Governments must clarify their intent for supporting the biofuels industry:

  • It is unrealistic to view biofuels alone as a panacea for achieving energy security, reducing GHG emissions, and establishing new markets for politically powerful agricultural sectors
  • Energy security should not be mistaken for energy self-sufficiency.

This intent should be mirrored in the setting of EU and U.S. mandates, tax incentives, and tariffs:

  • In the absence of viable second-generation biofuels, incentives, tariffs, and standards that are structured primarily to promote domestic production of certain biofuels will retard the procurement and development of other more energy — and cost-efficient — biofuels.

And the reports keep on coming. Just today, the National Research Council has come out with a study that concludes that if projected increases in the use of corn for ethanol production occur in the United States, “the harm to water quality could be considerable, and water supply problems at the regional and local levels could also arise.”

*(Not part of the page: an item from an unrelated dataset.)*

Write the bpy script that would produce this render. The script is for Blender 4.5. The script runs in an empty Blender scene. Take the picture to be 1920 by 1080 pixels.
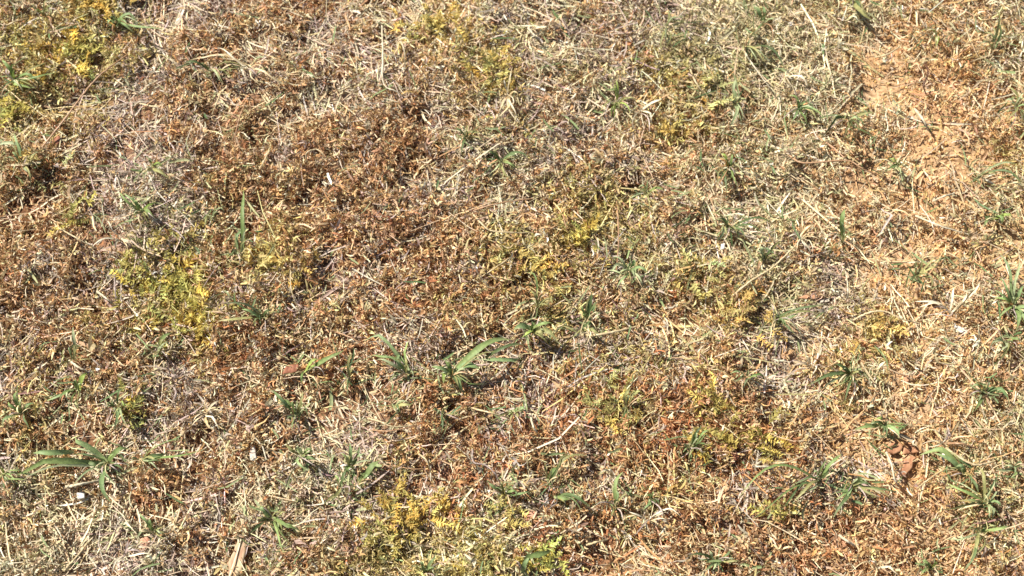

Another group, the Meadowland Project, has produced a rather dystopian-optimistic set of future scenarios for the rural northern Great Plains region in 2050. Here’s a taste of two of the four:

There’s No Place Like Home

This is a world in which a long-term drought caused by climate change has a catastrophic impact on the robust ethanol industry, which leads to economic and social collapse within the northern Great Plains. This collapse and struggle spawns renewal and a new, more equitable and just way of life for all people and species.

The Big Empty

This is a world in which the region sees an expansion of ethanol and biofuel production, which provide short-term growth for rural communities. But advances in technology lead to improved efficiency and increasing economies of scale. As the ethanol facilities grow larger, fewer and fewer employees are needed to operate them. Family farms disappear and rural economies falter as corporate farming and mega ethanol plants take over. A third of the region’s population dies and is not replaced. Lack of proper services and loss of rural communities lead to a region empty of people and hope.

I’d better stop there. I’ll have some more reports to report on in a couple of weeks.